On Monday 6th January 2020 reporting restrictions were lifted on the trials of Reynhard Sinaga.  Sinaga was convicted of raping over 40 men in the space of 2 years whilst living in Manchester.

However, the convictions are likely to be the tip of the iceberg.  Greater Manchester Police have confirmed that since the reports they have received telephone calls from individuals who believe they may also have been assaulted by Sinaga.  Having reviewed Sinaga’s phones, the police believe that he is likely to have assaulted at least 195 men.

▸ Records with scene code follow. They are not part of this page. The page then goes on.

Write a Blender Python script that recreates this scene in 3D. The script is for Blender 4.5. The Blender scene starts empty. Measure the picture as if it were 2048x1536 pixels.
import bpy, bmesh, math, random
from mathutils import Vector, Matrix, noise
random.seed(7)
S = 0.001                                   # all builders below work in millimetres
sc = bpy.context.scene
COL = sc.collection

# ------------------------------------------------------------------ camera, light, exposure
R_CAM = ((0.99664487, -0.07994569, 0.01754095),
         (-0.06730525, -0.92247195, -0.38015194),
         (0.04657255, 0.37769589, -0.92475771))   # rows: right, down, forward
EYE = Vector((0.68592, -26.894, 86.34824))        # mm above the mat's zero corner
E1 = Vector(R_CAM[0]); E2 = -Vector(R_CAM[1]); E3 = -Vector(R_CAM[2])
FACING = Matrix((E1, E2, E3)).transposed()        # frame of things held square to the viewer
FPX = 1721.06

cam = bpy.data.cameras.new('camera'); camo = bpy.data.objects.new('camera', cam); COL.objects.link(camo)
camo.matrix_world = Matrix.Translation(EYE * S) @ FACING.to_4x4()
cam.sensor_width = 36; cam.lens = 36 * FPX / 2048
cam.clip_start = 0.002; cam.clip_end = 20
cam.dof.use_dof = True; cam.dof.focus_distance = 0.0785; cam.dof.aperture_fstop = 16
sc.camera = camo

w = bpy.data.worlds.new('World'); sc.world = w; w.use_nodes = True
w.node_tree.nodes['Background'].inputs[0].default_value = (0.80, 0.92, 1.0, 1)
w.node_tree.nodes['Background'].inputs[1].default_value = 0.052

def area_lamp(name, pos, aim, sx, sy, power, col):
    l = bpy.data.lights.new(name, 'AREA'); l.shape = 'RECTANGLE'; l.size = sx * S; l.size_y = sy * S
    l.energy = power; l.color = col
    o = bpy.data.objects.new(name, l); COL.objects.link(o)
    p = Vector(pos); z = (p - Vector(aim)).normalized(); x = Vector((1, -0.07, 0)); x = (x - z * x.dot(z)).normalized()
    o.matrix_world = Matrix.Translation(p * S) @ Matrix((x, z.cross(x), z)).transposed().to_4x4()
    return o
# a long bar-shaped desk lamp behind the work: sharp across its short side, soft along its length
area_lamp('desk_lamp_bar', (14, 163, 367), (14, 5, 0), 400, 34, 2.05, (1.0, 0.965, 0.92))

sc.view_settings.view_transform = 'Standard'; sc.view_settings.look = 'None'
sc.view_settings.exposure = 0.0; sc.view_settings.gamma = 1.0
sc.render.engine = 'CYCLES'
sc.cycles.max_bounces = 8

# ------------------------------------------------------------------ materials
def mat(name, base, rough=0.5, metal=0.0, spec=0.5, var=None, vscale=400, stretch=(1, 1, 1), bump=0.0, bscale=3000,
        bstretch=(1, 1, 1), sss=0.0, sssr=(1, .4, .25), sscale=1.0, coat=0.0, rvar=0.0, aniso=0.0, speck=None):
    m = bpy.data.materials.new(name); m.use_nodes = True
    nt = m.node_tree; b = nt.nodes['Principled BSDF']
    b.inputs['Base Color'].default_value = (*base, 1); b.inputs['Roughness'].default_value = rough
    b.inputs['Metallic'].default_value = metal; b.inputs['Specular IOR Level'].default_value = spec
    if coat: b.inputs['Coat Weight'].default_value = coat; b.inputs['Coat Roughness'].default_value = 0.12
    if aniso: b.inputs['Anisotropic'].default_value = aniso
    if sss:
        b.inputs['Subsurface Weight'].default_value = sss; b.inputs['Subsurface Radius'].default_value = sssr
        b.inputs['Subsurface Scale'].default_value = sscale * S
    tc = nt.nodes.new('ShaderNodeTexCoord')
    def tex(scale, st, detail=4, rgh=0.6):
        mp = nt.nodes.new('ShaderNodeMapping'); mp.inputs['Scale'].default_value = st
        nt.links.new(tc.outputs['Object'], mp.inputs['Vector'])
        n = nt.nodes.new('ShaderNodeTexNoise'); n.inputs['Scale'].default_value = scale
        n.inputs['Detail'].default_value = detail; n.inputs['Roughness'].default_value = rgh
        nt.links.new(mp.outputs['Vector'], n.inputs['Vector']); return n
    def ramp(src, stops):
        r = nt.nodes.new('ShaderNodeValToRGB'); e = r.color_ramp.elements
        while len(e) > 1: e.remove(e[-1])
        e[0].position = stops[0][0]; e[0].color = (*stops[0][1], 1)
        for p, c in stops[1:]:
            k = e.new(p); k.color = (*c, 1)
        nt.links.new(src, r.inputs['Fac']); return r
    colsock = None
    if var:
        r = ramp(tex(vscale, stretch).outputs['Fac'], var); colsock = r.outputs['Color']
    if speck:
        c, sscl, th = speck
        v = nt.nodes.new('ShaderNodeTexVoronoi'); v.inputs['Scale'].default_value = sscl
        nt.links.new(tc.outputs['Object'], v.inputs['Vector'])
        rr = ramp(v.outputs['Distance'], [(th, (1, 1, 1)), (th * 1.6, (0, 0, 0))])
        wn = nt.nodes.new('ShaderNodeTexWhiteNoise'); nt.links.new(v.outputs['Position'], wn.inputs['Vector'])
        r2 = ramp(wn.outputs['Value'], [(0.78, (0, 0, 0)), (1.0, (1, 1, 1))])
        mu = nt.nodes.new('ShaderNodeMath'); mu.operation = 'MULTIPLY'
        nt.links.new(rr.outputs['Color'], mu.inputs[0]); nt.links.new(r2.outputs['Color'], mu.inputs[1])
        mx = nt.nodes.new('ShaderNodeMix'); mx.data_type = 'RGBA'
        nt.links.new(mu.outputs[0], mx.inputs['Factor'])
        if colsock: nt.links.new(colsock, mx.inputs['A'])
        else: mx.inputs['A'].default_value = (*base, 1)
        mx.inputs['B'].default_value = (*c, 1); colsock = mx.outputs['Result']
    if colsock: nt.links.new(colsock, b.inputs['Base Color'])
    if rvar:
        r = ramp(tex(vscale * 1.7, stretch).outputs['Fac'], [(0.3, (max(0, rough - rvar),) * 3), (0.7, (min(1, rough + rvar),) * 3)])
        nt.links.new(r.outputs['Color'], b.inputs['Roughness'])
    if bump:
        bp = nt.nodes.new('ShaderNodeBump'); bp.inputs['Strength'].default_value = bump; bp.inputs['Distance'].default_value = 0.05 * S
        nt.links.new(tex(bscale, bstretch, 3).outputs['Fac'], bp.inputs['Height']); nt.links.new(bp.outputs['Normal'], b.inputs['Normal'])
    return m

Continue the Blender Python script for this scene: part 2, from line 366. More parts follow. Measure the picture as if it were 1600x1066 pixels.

The question now is: how did he avoid justice for so long?

We know the following:–

  1. That he posed as a Good Samaritan to encourage men to come to his flat
  2. That when they were there he drugged them
  3. That he maintained a façade of gentle kindness in everyday life so no-one would suspect the depravity of his crimes

But we cannot accept that those are the only reasons why he was able to assault men so frequently in such a short amount of time.

I believe that men did not come forward because of the stigma that is still, and unnecessarily, attached to male survivors of sexual abuse.

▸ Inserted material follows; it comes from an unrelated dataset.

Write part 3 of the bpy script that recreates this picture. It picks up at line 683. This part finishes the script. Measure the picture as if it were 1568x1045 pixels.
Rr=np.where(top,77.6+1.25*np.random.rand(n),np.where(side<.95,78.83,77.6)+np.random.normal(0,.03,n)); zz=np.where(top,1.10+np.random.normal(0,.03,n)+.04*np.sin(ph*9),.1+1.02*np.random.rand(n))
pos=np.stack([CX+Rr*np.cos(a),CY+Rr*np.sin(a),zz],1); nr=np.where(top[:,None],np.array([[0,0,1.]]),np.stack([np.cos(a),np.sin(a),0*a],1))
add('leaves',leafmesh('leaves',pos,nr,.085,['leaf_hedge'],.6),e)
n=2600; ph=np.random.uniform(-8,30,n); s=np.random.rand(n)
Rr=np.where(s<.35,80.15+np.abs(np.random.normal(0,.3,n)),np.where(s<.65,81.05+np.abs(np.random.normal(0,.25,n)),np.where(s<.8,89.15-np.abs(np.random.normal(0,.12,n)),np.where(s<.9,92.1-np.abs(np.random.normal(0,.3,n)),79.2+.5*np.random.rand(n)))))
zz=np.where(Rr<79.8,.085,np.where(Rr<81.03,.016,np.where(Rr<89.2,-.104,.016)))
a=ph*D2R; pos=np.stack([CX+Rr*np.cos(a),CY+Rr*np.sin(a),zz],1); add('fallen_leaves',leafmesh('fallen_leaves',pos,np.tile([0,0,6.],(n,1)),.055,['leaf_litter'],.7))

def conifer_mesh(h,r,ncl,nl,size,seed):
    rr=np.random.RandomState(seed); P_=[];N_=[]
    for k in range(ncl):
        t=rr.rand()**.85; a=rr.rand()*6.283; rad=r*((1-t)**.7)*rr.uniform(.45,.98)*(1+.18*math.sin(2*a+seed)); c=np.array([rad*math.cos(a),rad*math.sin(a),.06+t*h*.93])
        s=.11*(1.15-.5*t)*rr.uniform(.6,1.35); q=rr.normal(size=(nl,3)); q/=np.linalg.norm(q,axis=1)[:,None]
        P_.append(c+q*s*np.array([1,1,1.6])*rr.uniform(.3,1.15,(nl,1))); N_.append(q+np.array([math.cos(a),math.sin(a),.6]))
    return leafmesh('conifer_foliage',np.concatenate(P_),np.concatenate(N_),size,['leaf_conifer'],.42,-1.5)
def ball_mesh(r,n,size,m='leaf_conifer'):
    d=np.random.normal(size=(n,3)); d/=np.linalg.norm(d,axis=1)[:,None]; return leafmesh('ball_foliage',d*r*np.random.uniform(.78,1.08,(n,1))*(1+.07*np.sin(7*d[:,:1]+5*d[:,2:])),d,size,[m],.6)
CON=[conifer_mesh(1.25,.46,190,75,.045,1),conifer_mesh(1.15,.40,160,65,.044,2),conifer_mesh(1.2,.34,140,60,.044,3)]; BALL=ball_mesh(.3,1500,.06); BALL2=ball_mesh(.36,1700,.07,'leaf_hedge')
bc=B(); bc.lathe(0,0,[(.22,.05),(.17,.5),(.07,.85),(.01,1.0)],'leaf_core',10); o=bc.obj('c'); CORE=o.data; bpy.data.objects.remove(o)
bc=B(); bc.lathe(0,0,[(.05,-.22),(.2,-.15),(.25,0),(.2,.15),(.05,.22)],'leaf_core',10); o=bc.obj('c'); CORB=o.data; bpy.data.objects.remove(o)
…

Most people believe that sexual assaults do not happen to men.  Often survivors do not report sexual assaults because they do not think they will be believed.  Add to this belief another layer of not being believed because of your gender and it will not be surprising to learn that only 1 in 6 male survivors of sexual violence report to the police.

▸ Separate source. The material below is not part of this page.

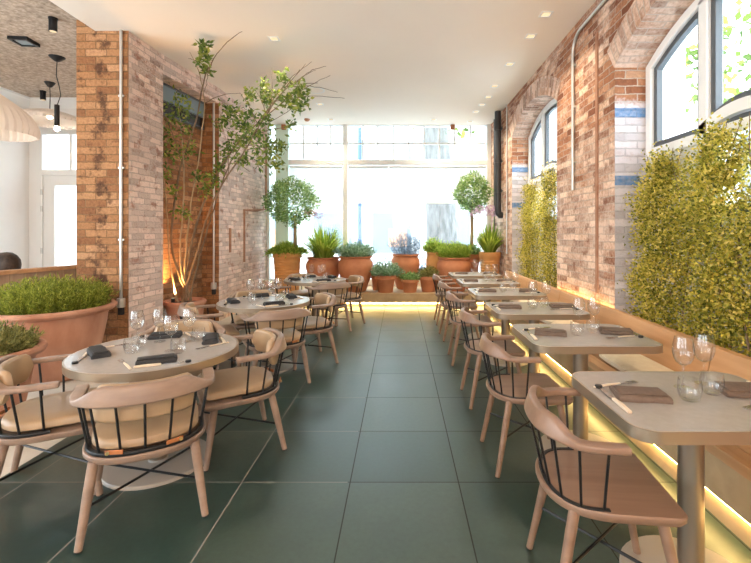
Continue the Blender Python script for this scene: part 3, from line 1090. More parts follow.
def make_chair(name, label, cat, group, hw, seat_z, seat_hw, seat_yb, seat_yf, foot, rail_z, rail_hw, rail_yb, rail_yf, rail_yc, crest_h, wood_m, cushions, nsp, leg_r):
    t = thing(name, label, cat, (0, 0, 0), 0, group)
    # seat: square front with round corners, round back
    o = []
    o += [(seat_hw - .035 + .035 * math.cos(a), seat_yf - .035 + .035 * math.sin(a)) for a in [PI / 2 * k / 4 for k in range(5)]]
    o += [(-seat_hw + .035 - .035 * math.sin(a), seat_yf - .035 + .035 * math.cos(a)) for a in [PI / 2 * k / 4 for k in range(5)]]
    bp_ = upath(seat_hw, seat_yb, seat_yf - .1, seat_yb + .24, 24, 2.4)
    o += [(x, y) for x, y, _ in bp_[::-1]]
    st = .034
    def sc(s): return [(x * s, (y - .0) * s) for x, y in o]
    MB().loft([[(x, y, seat_z - st) for x, y in sc(.955)], [(x, y, seat_z - st * .55) for x, y in o], [(x, y, seat_z - .004) for x, y in o],
               [(x, y, seat_z) for x, y in sc(.985)]]).build('seat', wood_m, t, smooth=True)
    # crest rail
    path = upath(rail_hw, rail_yb, rail_yf, rail_yc, 32, 2.3)
    def sec(bk, u):
        g = smoothstep((bk - .35) / .5)
        h = .026 + (crest_h - .026) * g
        wd = (.056 if cushions else .046) - .016 * g
        return rr_sec(wd, h, rail_z - .004 * (1 - g), lean=.022 * g)
    MB().loft(sweep(path, sec)).build('crest_rail', wood_m, t, smooth=True)
    # metal band on the seat rim and spindles
    spath = [p for p in upath(seat_hw - .022, seat_yb + .022, .02 if cushions else -.04, seat_yb + (.235 if cushions else .17), 24, 2.4)]
    MB().loft(sweep(spath, lambda b, u: rr_sec(*((.026, .018) if cushions else (.016, .005)), seat_z - .001))).build('rim_band', M['black_metal'], t, smooth=True)
    def along(pth, u):
        L = [0]
        for a, b in zip(pth[:-1], pth[1:]):
            L.append(L[-1] + math.hypot(b[0] - a[0], b[1] - a[1]))
        s = u * L[-1]
        for i in range(len(pth) - 1):
            if L[i + 1] >= s:
                f = (s - L[i]) / max(1e-9, L[i + 1] - L[i])
                return Vector((pth[i][0] + (pth[i + 1][0] - pth[i][0]) * f, pth[i][1] + (pth[i + 1][1] - pth[i][1]) * f, 0))
        return Vector((pth[-1][0], pth[-1][1], 0))
    for k in range(nsp):
        u = .07 + .86 * k / (nsp - 1)
        us = .03 + .94 * k / (nsp - 1)
        a, b = along(spath, us), along(path, u)
        MB().tube([(a.x, a.y, seat_z + .004), (b.x, b.y, rail_z + .006)], .0058 if cushions else .0050, 7).build('spindle', M['black_metal'], t, smooth=True)
    # legs
    fx, fyb, fyf = foot
    tops = {}
    for sx_, yt, yf_ in ((1, seat_yb + .09, fyb), (-1, seat_yb + .09, fyb), (1, seat_yf - .07, fyf), (-1, seat_yf - .07, fyf)):
        a = Vector((sx_ * (seat_hw - .06), yt, seat_z - st * .8))
        b = Vector((sx_ * fx, yf_, .006))
        tops[(sx_, yf_)] = (a, b)
        lg = MB().tube([a, a.lerp(b, .35), b], [leg_r, leg_r * .97, leg_r * .72], 14).build('leg', wood_m, t, smooth=True)
        e = (b - a).normalized()
        MB().tube([b + e * -.004, b + e * .005], [leg_r * .66, leg_r * .62], 12).build('foot_tip', M['rubber'], lg, smooth=True)
    for k, (p, q) in enumerate((((1, fyb), (-1, fyf)), ((-1, fyb), (1, fyf)))):
        a, b = tops[p], tops[q]
        f1 = .52
        A, B = a[0].lerp(a[1], f1), b[0].lerp(b[1], f1)
        A.z += .004 - .008 * k
        B.z += .004 - .008 * k
        MB().tube([A, B], .0062, 7).build('stretcher', M['black_metal'], t, smooth=True)
    if cushions:
        s0 = .90
        rings = []
        for z, s in ((.016, .93), (.024, .97), (.044, .97), (.056, .94), (.062, .86), (.064, .5)):
            rings.append([(x * s0 * s, (y * s0 + .008) * s + .0, seat_z + z) for x, y in o])
        pad = MB().loft(rings).build('seat_cushion', M['leather'], t, smooth=True)
        for sx_ in (-1, 1):
            yb = seat_yb + .012
            R = Matrix.Rotation(sx_ * .35, 3, 'Z')
            c_ = Vector((sx_ * .12, yb, seat_z + .03))
            tb = MB()
            for dx in range(1):
                tb.box(c_, (.075, .007, .02), R=R)
            o1 = tb.build('tab', M['tab'], pad, bevel=.003)
            cc = c_ + R @ Vector((-.025 * sx_ * -1, -.006, 0))
            MB().tube([cc, cc + Vector((0, -.005, 0))], .008, 10).build('stud', M['brass'], pad, smooth=True)
        ip = [p for p in upath(rail_hw - .043, rail_yb + .045, rail_yf, rail_yc, 32, 2.3) if p[2] > .42]
        n = len(ip)
        def psec(b, u):
            e = min(u, 1 - u)
            k = math.sqrt(max(0, 1 - (1 - min(1, e / .12)) ** 2)) * .9 + .1
            return rr_sec(.036 * (.5 + .5 * k), .165 * k, rail_z - .085 + .0825 * (1 - k), lean=.02, r=.016 * (.3 + .7 * k) * min(1, k + .2))
        MB().loft(sweep(ip, psec)).build('back_cushion', M['leather'], t, smooth=True)
    return t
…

Sinaga was able to capitalise on this stigma, arrogantly believing he would never be reported.  And he was right.  The police only caught Sinaga following a review of his mobile telephones.  Even when he was reported to the police, he pretended that he was the victim of a crime.  If it hadn’t been for him recording his crimes, he would still be on the streets.

So what can we do?

We need to work together to break the stigma that surrounds male survivors of sexual violence.  We can do that by telling survivors that we believe them and supporting charities such as SurvivorsUK, a charity that works with male survivors of sexual violence.

At Bolt Burdon Kemp we know how hard it is for survivors to disclose their abuse.  And we know how hard it is to obtain specialised support once they have disclosed.  Which is why we are funding an Independent Sexual Violence Advisor at SurvivorsUK.

Our hope is that once people accept that men can be survivors of sexual violence and survivors are given the right support, more men will come forward and report the abuse they have suffered.